• PROMPT:
Copy all of the material word for word, except for the pictures.
** Begin RECORDED DATA **
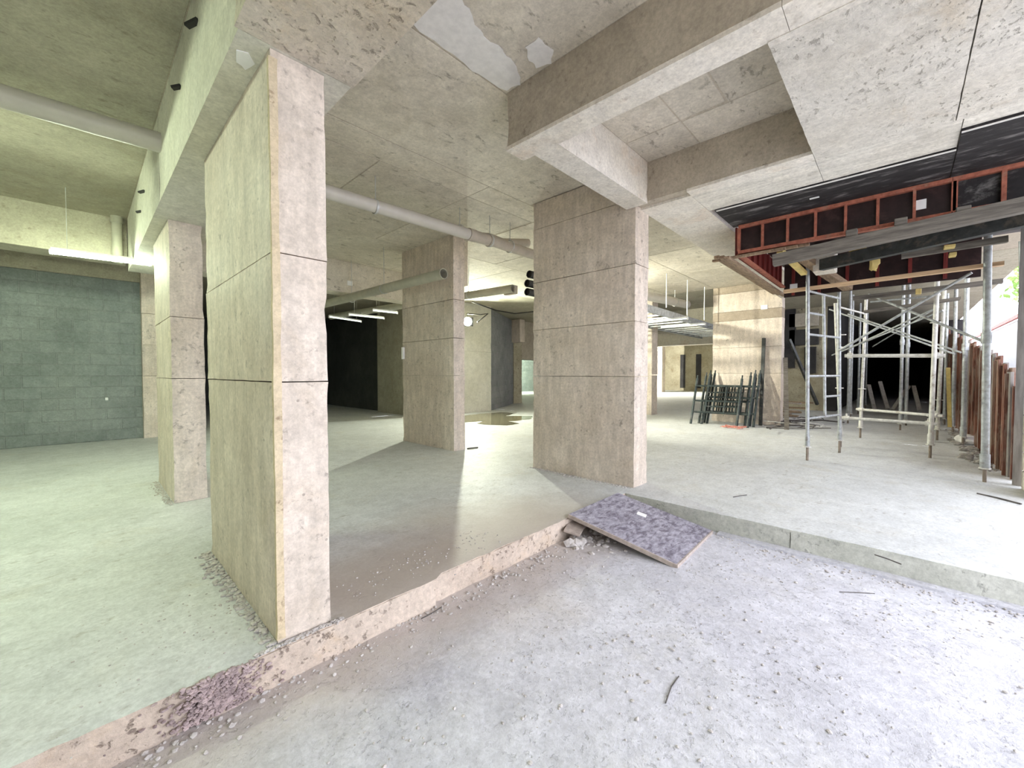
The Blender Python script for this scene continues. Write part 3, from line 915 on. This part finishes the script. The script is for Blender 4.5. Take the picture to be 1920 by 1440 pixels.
# black soffit boards, one stepped
t = thing('soffit_board', 'long black cement smeared soffit board beside the pale ceiling', 'formwork', (5, 0.6, 3.02))
MB().box(4.757, FX + 0.03, -0.28, FY + 0.07, 3.004, 3.03, 0.003).build('plywood_sheet', M['black_ply'], t)
MB().box(4.752, 4.768, -0.28, FY + 0.05, 2.998, 3.006).build('cement_lip', M['plaster'], t)
t = thing('soffit_board', 'wider black soffit board at the right edge of the ceiling', 'formwork', (5, -1, 3.02))
MB().box(4.43, FX + 0.03, -1.7, -0.285, 3.0, 3.03, 0.003).build('plywood_sheet', M['black_ply'], t)
MB().box(4.426, 4.44, -1.7, -0.285, 2.994, 3.002).build('cement_lip', M['plaster'], t)
tag(MB().box(*sorted((at(1520, 372, Zv=3.0).x, at(1534, 369, Zv=3.0).x + .015)), *sorted((at(1536, 369, Zv=3.0).y, at(1518, 373, Zv=3.0).y)), 2.995, 3.003).build('plastic_strip', M['paper']),
    'small white strip stuck on the black soffit board', 'paper')
# side form seen from below, and the far form
t = thing('side_formwork', 'red timber side form running back from the framed panel', 'formwork', (6.5, FY, 2.8))
MB().box(FX + .035, 8.0, FY + 0.03, FY + 0.05, 2.66, 3.0).build('plywood_sheet', M['red_ply'], t)
for i in range(9):
    x = 5.55 + i * 0.28
    MB().box(x, x + 0.05, FY, FY + 0.03, 2.68, 2.99).build('frame_rib', M['red_ply'], t)
MB().box(FX + .035, 8.0, FY - 0.02, FY + 0.03, 2.655, 2.685).build('frame_rail', M['red_steel'], t)
for k, (dy, zz) in enumerate(((0.07, 2.60), (0.14, 2.63), (0.21, 2.655))):
    MB().box(5.2 + 0.05 * k, 8.4, FY + dy - .03, FY + dy + .03, zz - .02, zz + .015, 0.004).build('timber_batten', M['brown_timber'], t)
for k in range(3):
    MB().box(FX - .06 + .05 * k, FX - .02 + .05 * k, 0.95 - .1 * k, FY + .28, 2.615 + .012 * k, 2.645 + .012 * k, 0.004).build('timber_batten', M['brown_timber'], t)
t = thing('far_formwork', 'dark far form with thin red ribs above the scaffold', 'formwork', (7.9, 0.3, 2.7))
MB().box(8.02, 8.05, -0.72, FY, 2.5, 3.02).build('plywood_sheet', M['film_ply'], t)
for i in range(6):
    y = 1.3 - i * 0.34
    MB().box(7.98, 8.02, y - .02, y + .02, 2.52, 3.0).build('frame_rib', M['red_ply'], t)
p = at(1488, 537, X=7.97)
tag(MB().box(7.965, 7.978, p.y - .05, p.y + .05, p.z - .04, p.z + .04).build('paper_tag', M['paper']), 'small white paper tag deep inside the formwork', 'paper')
tag(MB().box(FX + 0.04, 8.05, -1.6, FY + .02, 3.005, 3.03).build('deck_sheet', M['film_ply']), 'dark plywood deck above the formwork', 'formwork')


def timber(a, b, w, h, mat, label, name='timber_beam', group=None):
    a, b = Vector(a), Vector(b)
    mb = MB().beam(a, b, w, h)
    o = mb.build(name, mat)
    return tag(o, label, 'timber', group)


timber(at(1450, 489, X=5.3), at(1990, 369, X=5.3), 0.09, 0.12, M['old_timber'], 'grey weathered timber beam under the red framed panel')
timber(at(1540, 497, Zv=2.67), at(1985, 396, Zv=2.67), 0.09, 0.14, M['dark_steel'], 'dark steel channel behind the weathered timber beam', 'steel_channel')['category'] = 'steel'
timber(at(1470, 547, X=7.32), at(1882, 494, X=7.32), 0.09, 0.045, M['new_timber'], 'pale new pine plank lying across the scaffold', 'pine_plank')
timber(at(1600, 560, X=8.5), at(1880, 527, X=8.5), 0.10, 0.06, M['old_timber'], 'grey plank below the new pine plank', 'timber_plank')
timber(at(1620, 585, X=9.3), at(1800, 560, X=9.3), 0.24, 0.03, M['old_timber'], 'shaded walk board deeper in the scaffold', 'timber_plank')
timber(at(1690, 480, X=6.9), at(1890, 448, X=6.9), 0.06, 0.07, M['old_timber'], 'short grey timber between the posts at upper right', 'timber_plank')
for i, (x, y) in enumerate(((1597, 438), (1689, 417), (1806, 396))):
    p = at(x, y, X=5.31)
    o = MB().box(p.x - .04, p.x + .04, p.y - .045, p.y + .045, p.z - .035, p.z + .035, 0.005).build('timber_block', M['old_timber'])
    tag(o, ('leftmost grey wood block wedged under the red frame', 'middle grey wood block wedged under the red frame', 'rightmost grey wood block wedged under the red frame')[i], 'timber', 'wood blocks under the red frame')
for i, (x, y, X, w, h, lab) in enumerate(((1775, 437, 6.5, .05, .05, 'yellow timber end between beam and channel'), (1608, 468, 6.6, .08, .05, 'yellow timber end under the weathered beam'),
                                          (1780, 463, 6.8, .045, .03, 'yellow timber end just under the steel channel'), (1786, 478, 7.0, .03, .04, 'lowest yellow timber end near the right post'),
                                          (1722, 547, 8.3, .03, .07, 'yellow timber end below the pine plank'))):
    p = at(x, y, X=X)
    tag(MB().box(p.x - .06, p.x + .06, p.y - w, p.y + w, p.z - h / 2, p.z + h / 2, 0.004).build('timber_end', M['yellow']), lab, 'timber', 'yellow timber ends')
p = at(1640, 495, X=6.9)
o = MB().ball(p, 0.06, 2, (0.5, 0.8, 1.4), 0.35).build('foam_wad', M['yellow'], smooth=True)
tag(o, 'lumpy yellow foam wad hanging above the pine plank', 'foam')
timber(at(1462, 470, X=6.2), at(1508, 513, X=7.0), 0.07, 0.05, M['yellow'], 'yellow timber lying slantwise inside the formwork', 'yellow_timber')
timber(at(1500, 480, X=6.6), at(1590, 540, X=7.9), 0.12, 0.08, M['brown_timber'], 'brown timber running back inside the formwork', 'brown_plank')
tag(MB().box(6.85, 7.14, 0.66, 0.9, 2.62, 2.98, 0.01).build('concrete_stub', M['beam_pale']), 'pale concrete stub above the scaffold post', 'concrete')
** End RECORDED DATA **
• THE SOLUTION:
The Blender Python script for this scene continues. Write part 3, from line 915 on. This part finishes the script. The script is for Blender 4.5. Take the picture to be 1920 by 1440 pixels.
# black soffit boards, one stepped
t = thing('soffit_board', 'long black cement smeared soffit board beside the pale ceiling', 'formwork', (5, 0.6, 3.02))
MB().box(4.757, FX + 0.03, -0.28, FY + 0.07, 3.004, 3.03, 0.003).build('plywood_sheet', M['black_ply'], t)
MB().box(4.752, 4.768, -0.28, FY + 0.05, 2.998, 3.006).build('cement_lip', M['plaster'], t)
t = thing('soffit_board', 'wider black soffit board at the right edge of the ceiling', 'formwork', (5, -1, 3.02))
MB().box(4.43, FX + 0.03, -1.7, -0.285, 3.0, 3.03, 0.003).build('plywood_sheet', M['black_ply'], t)
MB().box(4.426, 4.44, -1.7, -0.285, 2.994, 3.002).build('cement_lip', M['plaster'], t)
tag(MB().box(*sorted((at(1520, 372, Zv=3.0).x, at(1534, 369, Zv=3.0).x + .015)), *sorted((at(1536, 369, Zv=3.0).y, at(1518, 373, Zv=3.0).y)), 2.995, 3.003).build('plastic_strip', M['paper']),
    'small white strip stuck on the black soffit board', 'paper')
# side form seen from below, and the far form
t = thing('side_formwork', 'red timber side form running back from the framed panel', 'formwork', (6.5, FY, 2.8))
MB().box(FX + .035, 8.0, FY + 0.03, FY + 0.05, 2.66, 3.0).build('plywood_sheet', M['red_ply'], t)
for i in range(9):
    x = 5.55 + i * 0.28
    MB().box(x, x + 0.05, FY, FY + 0.03, 2.68, 2.99).build('frame_rib', M['red_ply'], t)
MB().box(FX + .035, 8.0, FY - 0.02, FY + 0.03, 2.655, 2.685).build('frame_rail', M['red_steel'], t)
for k, (dy, zz) in enumerate(((0.07, 2.60), (0.14, 2.63), (0.21, 2.655))):
    MB().box(5.2 + 0.05 * k, 8.4, FY + dy - .03, FY + dy + .03, zz - .02, zz + .015, 0.004).build('timber_batten', M['brown_timber'], t)
for k in range(3):
    MB().box(FX - .06 + .05 * k, FX - .02 + .05 * k, 0.95 - .1 * k, FY + .28, 2.615 + .012 * k, 2.645 + .012 * k, 0.004).build('timber_batten', M['brown_timber'], t)
t = thing('far_formwork', 'dark far form with thin red ribs above the scaffold', 'formwork', (7.9, 0.3, 2.7))
MB().box(8.02, 8.05, -0.72, FY, 2.5, 3.02).build('plywood_sheet', M['film_ply'], t)
for i in range(6):
    y = 1.3 - i * 0.34
    MB().box(7.98, 8.02, y - .02, y + .02, 2.52, 3.0).build('frame_rib', M['red_ply'], t)
p = at(1488, 537, X=7.97)
tag(MB().box(7.965, 7.978, p.y - .05, p.y + .05, p.z - .04, p.z + .04).build('paper_tag', M['paper']), 'small white paper tag deep inside the formwork', 'paper')
tag(MB().box(FX + 0.04, 8.05, -1.6, FY + .02, 3.005, 3.03).build('deck_sheet', M['film_ply']), 'dark plywood deck above the formwork', 'formwork')


def timber(a, b, w, h, mat, label, name='timber_beam', group=None):
    a, b = Vector(a), Vector(b)
    mb = MB().beam(a, b, w, h)
    o = mb.build(name, mat)
    return tag(o, label, 'timber', group)


timber(at(1450, 489, X=5.3), at(1990, 369, X=5.3), 0.09, 0.12, M['old_timber'], 'grey weathered timber beam under the red framed panel')
timber(at(1540, 497, Zv=2.67), at(1985, 396, Zv=2.67), 0.09, 0.14, M['dark_steel'], 'dark steel channel behind the weathered timber beam', 'steel_channel')['category'] = 'steel'
timber(at(1470, 547, X=7.32), at(1882, 494, X=7.32), 0.09, 0.045, M['new_timber'], 'pale new pine plank lying across the scaffold', 'pine_plank')
timber(at(1600, 560, X=8.5), at(1880, 527, X=8.5), 0.10, 0.06, M['old_timber'], 'grey plank below the new pine plank', 'timber_plank')
timber(at(1620, 585, X=9.3), at(1800, 560, X=9.3), 0.24, 0.03, M['old_timber'], 'shaded walk board deeper in the scaffold', 'timber_plank')
timber(at(1690, 480, X=6.9), at(1890, 448, X=6.9), 0.06, 0.07, M['old_timber'], 'short grey timber between the posts at upper right', 'timber_plank')
for i, (x, y) in enumerate(((1597, 438), (1689, 417), (1806, 396))):
    p = at(x, y, X=5.31)
    o = MB().box(p.x - .04, p.x + .04, p.y - .045, p.y + .045, p.z - .035, p.z + .035, 0.005).build('timber_block', M['old_timber'])
    tag(o, ('leftmost grey wood block wedged under the red frame', 'middle grey wood block wedged under the red frame', 'rightmost grey wood block wedged under the red frame')[i], 'timber', 'wood blocks under the red frame')
for i, (x, y, X, w, h, lab) in enumerate(((1775, 437, 6.5, .05, .05, 'yellow timber end between beam and channel'), (1608, 468, 6.6, .08, .05, 'yellow timber end under the weathered beam'),
                                          (1780, 463, 6.8, .045, .03, 'yellow timber end just under the steel channel'), (1786, 478, 7.0, .03, .04, 'lowest yellow timber end near the right post'),
                                          (1722, 547, 8.3, .03, .07, 'yellow timber end below the pine plank'))):
    p = at(x, y, X=X)
    tag(MB().box(p.x - .06, p.x + .06, p.y - w, p.y + w, p.z - h / 2, p.z + h / 2, 0.004).build('timber_end', M['yellow']), lab, 'timber', 'yellow timber ends')
p = at(1640, 495, X=6.9)
o = MB().ball(p, 0.06, 2, (0.5, 0.8, 1.4), 0.35).build('foam_wad', M['yellow'], smooth=True)
tag(o, 'lumpy yellow foam wad hanging above the pine plank', 'foam')
timber(at(1462, 470, X=6.2), at(1508, 513, X=7.0), 0.07, 0.05, M['yellow'], 'yellow timber lying slantwise inside the formwork', 'yellow_timber')
timber(at(1500, 480, X=6.6), at(1590, 540, X=7.9), 0.12, 0.08, M['brown_timber'], 'brown timber running back inside the formwork', 'brown_plank')
tag(MB().box(6.85, 7.14, 0.66, 0.9, 2.62, 2.98, 0.01).build('concrete_stub', M['beam_pale']), 'pale concrete stub above the scaffold post', 'concrete')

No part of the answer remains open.